Kesemuanya itu perlu dikolaborasikan agar sinergi, yaitu saling melengkapi dan
saling menyempurnakan.
Oleh karena itu
meskipun secara organisasional hubungan pengusaha dan pekerja merupakan
hubungan atas bawah (hubungan vertikal) yang ditandai dengan adanya unsur
perintah, tetapi secara operasional hubungan diantara keduanya harus menjadi
hubungan kemitraan.(partnership).
Salah satu
karakter dari hubungan kemitraan adalah adanya upaya saling memelihara, saling
melengkapi dan saling mengembangkan. Berbagai sumber biaya yang dikeluarkan
oleh perusahaan seperti : upah, jaminan kesehatan, pendidikan dan pelatihan,
tidak dianggap sebagai beban. Tetapi dipandang sebagai sumber investasi (human investment), sehingga menjadikan
pekerja sebagai modal insani (human
capital) yang harus senantiasa dipelihara dan dikembangkan.
Dilain sisi,
pekerja harus memiliki rasa tanggung jawab dan rasa memiliki (sense of belonging) terhadap seluruh
aset dan proses produksi.
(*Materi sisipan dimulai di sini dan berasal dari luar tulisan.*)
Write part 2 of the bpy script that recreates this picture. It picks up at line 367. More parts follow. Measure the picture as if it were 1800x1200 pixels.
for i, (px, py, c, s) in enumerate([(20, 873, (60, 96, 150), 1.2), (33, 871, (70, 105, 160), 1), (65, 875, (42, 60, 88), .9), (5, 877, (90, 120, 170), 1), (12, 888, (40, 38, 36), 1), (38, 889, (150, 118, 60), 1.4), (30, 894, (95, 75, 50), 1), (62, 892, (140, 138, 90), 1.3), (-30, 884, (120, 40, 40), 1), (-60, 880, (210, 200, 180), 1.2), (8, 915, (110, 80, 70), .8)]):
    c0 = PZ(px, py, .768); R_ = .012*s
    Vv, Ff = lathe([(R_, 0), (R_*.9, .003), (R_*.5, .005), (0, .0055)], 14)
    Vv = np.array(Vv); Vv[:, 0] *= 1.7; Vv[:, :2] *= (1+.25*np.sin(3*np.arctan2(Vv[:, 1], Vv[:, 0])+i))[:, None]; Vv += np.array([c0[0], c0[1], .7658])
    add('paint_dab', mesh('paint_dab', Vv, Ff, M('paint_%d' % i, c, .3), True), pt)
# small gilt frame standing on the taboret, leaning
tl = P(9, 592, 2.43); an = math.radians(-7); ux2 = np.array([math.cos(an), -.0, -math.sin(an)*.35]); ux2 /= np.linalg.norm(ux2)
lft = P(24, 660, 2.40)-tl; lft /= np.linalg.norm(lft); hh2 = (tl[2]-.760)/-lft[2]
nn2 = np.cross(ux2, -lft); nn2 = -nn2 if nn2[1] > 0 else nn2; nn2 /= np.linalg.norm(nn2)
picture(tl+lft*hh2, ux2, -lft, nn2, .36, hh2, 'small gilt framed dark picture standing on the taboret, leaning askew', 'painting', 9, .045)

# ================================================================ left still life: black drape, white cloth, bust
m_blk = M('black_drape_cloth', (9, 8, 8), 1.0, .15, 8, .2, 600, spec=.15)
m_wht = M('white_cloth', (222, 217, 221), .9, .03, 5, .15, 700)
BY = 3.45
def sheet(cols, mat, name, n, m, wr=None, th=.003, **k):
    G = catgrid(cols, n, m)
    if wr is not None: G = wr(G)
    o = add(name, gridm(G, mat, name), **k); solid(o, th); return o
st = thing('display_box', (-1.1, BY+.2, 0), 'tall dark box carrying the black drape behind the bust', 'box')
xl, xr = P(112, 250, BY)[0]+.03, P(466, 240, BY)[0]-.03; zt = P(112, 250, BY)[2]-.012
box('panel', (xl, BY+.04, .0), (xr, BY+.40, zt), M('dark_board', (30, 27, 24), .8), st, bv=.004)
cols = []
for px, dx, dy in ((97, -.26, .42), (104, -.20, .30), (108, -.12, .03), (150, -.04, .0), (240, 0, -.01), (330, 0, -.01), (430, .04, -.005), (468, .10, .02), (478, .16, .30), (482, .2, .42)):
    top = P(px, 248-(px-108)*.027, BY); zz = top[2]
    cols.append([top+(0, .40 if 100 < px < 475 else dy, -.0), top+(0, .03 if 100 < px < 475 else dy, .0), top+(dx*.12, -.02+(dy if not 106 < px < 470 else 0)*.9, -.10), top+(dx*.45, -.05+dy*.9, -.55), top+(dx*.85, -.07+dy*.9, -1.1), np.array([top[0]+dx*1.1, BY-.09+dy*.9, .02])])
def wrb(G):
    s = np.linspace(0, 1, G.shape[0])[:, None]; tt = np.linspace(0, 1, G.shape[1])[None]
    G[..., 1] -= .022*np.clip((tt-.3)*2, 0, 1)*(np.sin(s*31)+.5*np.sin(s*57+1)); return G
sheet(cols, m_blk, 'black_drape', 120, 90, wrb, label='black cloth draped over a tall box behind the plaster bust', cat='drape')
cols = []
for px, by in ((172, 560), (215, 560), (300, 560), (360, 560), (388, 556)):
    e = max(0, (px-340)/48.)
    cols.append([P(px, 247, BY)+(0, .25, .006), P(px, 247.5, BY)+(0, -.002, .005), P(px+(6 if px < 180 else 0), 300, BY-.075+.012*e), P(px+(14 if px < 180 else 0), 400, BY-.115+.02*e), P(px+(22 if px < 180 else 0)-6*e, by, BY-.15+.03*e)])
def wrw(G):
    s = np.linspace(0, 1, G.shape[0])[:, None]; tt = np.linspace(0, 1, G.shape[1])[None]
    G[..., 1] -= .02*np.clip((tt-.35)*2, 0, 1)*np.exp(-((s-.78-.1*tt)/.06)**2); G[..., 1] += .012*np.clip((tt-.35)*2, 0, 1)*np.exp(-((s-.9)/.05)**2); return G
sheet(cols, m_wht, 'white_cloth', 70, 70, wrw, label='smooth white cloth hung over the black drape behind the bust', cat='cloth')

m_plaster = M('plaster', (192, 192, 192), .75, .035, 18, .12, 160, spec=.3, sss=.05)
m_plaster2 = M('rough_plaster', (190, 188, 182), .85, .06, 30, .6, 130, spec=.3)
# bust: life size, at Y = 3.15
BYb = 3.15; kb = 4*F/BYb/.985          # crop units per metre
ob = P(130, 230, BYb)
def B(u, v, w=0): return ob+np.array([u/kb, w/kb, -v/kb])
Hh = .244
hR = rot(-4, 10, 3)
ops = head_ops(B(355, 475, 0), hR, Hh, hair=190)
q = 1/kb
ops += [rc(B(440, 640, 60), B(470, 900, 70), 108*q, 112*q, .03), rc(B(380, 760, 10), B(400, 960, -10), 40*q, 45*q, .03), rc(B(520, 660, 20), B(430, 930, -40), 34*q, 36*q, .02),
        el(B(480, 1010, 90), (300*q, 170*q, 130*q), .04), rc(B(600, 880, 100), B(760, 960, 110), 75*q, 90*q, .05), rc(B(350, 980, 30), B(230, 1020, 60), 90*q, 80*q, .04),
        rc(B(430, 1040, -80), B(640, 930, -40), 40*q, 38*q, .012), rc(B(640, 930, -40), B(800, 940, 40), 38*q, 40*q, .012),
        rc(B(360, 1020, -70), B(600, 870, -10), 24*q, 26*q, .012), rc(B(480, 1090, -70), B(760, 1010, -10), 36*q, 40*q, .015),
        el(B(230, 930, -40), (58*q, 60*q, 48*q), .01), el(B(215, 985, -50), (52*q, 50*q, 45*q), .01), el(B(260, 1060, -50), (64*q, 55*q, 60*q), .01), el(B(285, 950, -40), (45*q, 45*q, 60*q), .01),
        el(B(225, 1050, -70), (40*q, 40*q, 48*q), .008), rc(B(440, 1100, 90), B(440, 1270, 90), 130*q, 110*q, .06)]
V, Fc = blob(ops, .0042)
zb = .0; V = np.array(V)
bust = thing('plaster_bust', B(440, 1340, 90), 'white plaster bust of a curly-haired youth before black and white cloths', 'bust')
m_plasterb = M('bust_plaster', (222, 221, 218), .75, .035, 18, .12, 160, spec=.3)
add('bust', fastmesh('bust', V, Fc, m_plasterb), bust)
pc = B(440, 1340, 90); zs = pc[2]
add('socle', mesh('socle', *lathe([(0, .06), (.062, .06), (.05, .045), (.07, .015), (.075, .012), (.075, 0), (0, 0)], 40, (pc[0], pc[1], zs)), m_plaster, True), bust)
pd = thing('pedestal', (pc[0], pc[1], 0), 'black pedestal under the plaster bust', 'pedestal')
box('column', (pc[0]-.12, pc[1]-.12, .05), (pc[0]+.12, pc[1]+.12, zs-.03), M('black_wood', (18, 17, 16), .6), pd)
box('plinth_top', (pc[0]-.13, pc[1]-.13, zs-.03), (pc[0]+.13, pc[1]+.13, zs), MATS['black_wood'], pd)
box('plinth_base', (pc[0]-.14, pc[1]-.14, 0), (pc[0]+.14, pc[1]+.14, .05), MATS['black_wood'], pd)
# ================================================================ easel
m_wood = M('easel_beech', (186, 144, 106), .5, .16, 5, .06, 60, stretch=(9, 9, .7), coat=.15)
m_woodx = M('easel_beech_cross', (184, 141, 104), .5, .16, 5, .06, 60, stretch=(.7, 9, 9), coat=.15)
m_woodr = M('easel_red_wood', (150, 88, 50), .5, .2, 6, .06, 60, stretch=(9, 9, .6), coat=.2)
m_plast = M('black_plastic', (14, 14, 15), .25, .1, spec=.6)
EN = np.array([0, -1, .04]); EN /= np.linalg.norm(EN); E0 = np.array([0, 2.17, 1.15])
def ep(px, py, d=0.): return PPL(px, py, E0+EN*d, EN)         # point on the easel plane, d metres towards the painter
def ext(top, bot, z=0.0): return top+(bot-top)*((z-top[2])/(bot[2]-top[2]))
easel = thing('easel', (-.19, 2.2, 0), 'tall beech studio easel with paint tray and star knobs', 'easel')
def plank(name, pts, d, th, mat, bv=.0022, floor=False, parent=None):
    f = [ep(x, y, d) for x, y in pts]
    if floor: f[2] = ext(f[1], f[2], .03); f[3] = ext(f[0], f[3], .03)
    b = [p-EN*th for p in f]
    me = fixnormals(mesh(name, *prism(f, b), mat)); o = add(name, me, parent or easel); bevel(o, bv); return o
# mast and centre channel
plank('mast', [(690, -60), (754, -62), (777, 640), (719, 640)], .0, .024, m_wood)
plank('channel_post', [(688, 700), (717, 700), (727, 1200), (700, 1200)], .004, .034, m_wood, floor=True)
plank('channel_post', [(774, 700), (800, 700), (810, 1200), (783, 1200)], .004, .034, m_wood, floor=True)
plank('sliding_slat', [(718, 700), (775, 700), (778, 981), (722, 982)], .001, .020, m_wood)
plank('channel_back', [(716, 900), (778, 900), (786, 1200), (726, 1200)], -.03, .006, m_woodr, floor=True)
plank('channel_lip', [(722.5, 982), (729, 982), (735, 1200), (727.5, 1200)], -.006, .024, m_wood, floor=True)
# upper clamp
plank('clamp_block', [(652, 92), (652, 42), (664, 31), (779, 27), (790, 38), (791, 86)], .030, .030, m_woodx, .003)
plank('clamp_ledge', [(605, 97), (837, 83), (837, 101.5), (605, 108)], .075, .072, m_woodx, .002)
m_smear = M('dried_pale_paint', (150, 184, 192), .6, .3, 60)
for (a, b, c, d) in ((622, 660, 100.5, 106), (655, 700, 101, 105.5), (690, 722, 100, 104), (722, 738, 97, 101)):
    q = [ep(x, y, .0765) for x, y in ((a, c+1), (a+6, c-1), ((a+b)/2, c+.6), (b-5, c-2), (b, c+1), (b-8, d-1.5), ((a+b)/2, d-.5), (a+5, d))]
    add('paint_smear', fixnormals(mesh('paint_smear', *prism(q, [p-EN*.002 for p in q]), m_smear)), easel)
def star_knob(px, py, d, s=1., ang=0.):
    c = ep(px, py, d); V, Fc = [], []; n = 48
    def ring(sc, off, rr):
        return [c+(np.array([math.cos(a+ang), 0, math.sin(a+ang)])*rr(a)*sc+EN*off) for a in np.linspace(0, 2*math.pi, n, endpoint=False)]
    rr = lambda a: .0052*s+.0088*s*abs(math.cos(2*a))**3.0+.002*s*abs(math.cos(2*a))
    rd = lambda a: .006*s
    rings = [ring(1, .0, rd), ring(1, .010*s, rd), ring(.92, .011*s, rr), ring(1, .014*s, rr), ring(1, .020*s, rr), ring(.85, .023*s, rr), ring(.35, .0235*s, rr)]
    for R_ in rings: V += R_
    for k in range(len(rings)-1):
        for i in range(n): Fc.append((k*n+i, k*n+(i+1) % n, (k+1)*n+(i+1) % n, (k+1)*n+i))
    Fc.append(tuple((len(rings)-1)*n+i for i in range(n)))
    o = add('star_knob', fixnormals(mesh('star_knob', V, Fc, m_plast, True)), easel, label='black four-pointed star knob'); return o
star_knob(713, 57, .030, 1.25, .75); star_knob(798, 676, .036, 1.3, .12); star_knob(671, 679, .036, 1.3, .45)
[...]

Mereka harus senantiasa ikut memelihara, merawat dan
memaksimalkan semua sumber daya perusahaan, baik bahan baku maupun sarana
produksi, serta menjamin efektivitas, efisiensi, produktivitas dan optimalisasi
pelaksanaan pekerjaan.
Keempat, Tujuan hubungan industrial adalah menciptakan
ketenangan kerja dan ketenangan berusaha.
Ketenangan kerja
bagi pekerja dan ketenangan berusaha merupakan modal penting untuk
terselenggaranya produksi yang aman, lancar, efektif dan efisien, sehingga
menghasilkan mutu yang tinggi dan produktivitas yang optimal. Oleh karena itu
masing-masing pihak harus senantiasa mampu mengatasi sumber-sumber masalah,
yang dapat menjadi pemicu bagi timbulnya konflik hubungan industrial.
Konflik antara
pekerja dan pengusaha merupakan suatu potensi. Artinya sesuatu yang wajar terjadi pada suatu
hubungan diantara para pelaku produksi yang melibatkan unsur manusia, yang
memiliki fungsi-fungsi kemanusiaan, seperti : akal/fikiran, perasaan, naluri
dan kemampuan nalar (logika). Oleh karena itu bukan harus menghindari
terjadinya konflik, tetapi kemampuan setiap pihak untuk mengelola konflik.
Suatu konflik bersifat positif atau negatif, atau berdampak konstruktif maupun
destuktif, sangat dipengaruhi oleh kemampuan mengelola konflik tersebut
(manajemen konflik).
Kelima, Hasil akhir dari
hubungan industrial adalah meningkatnya kemampuan bisnis dan ekonomi perusahaan
(busines and economic development),
serta meningkatnya kesejahteraan pekerja.
Bertambahnya
keuntungan bisnis perusahaan, bukan menjadi laba yang hanya dapat dinikmati oleh pengusaha, tetapi juga
harus mampu meningkatkan penghasilan dan kesejahteraan pekerja. Hal tersebut
karena pekerja mempunyai peranan yang besar dalam merubah bahan baku menjadi
barang jadi, melalui proses produksi.
Bertambahnya
penghasilan dan kesejahteraan pekerja harus dilakukan secara proporsional,
yaitu seimbang dengan beban kerja dan prestasi yang dihasilkan. Seorang pekerja
yang mendapatkan upah dan penghasilan lebih tinggi dari beban dan prestasinya,
maka selain akan menimbulkan kecemburuan sosial, juga akan menjadi beban bagi
pekerja lain untuk menutup kelemahan prestasinya, atau menambah beban bagi
perusahaan karena harus mengeluarkan subsidi.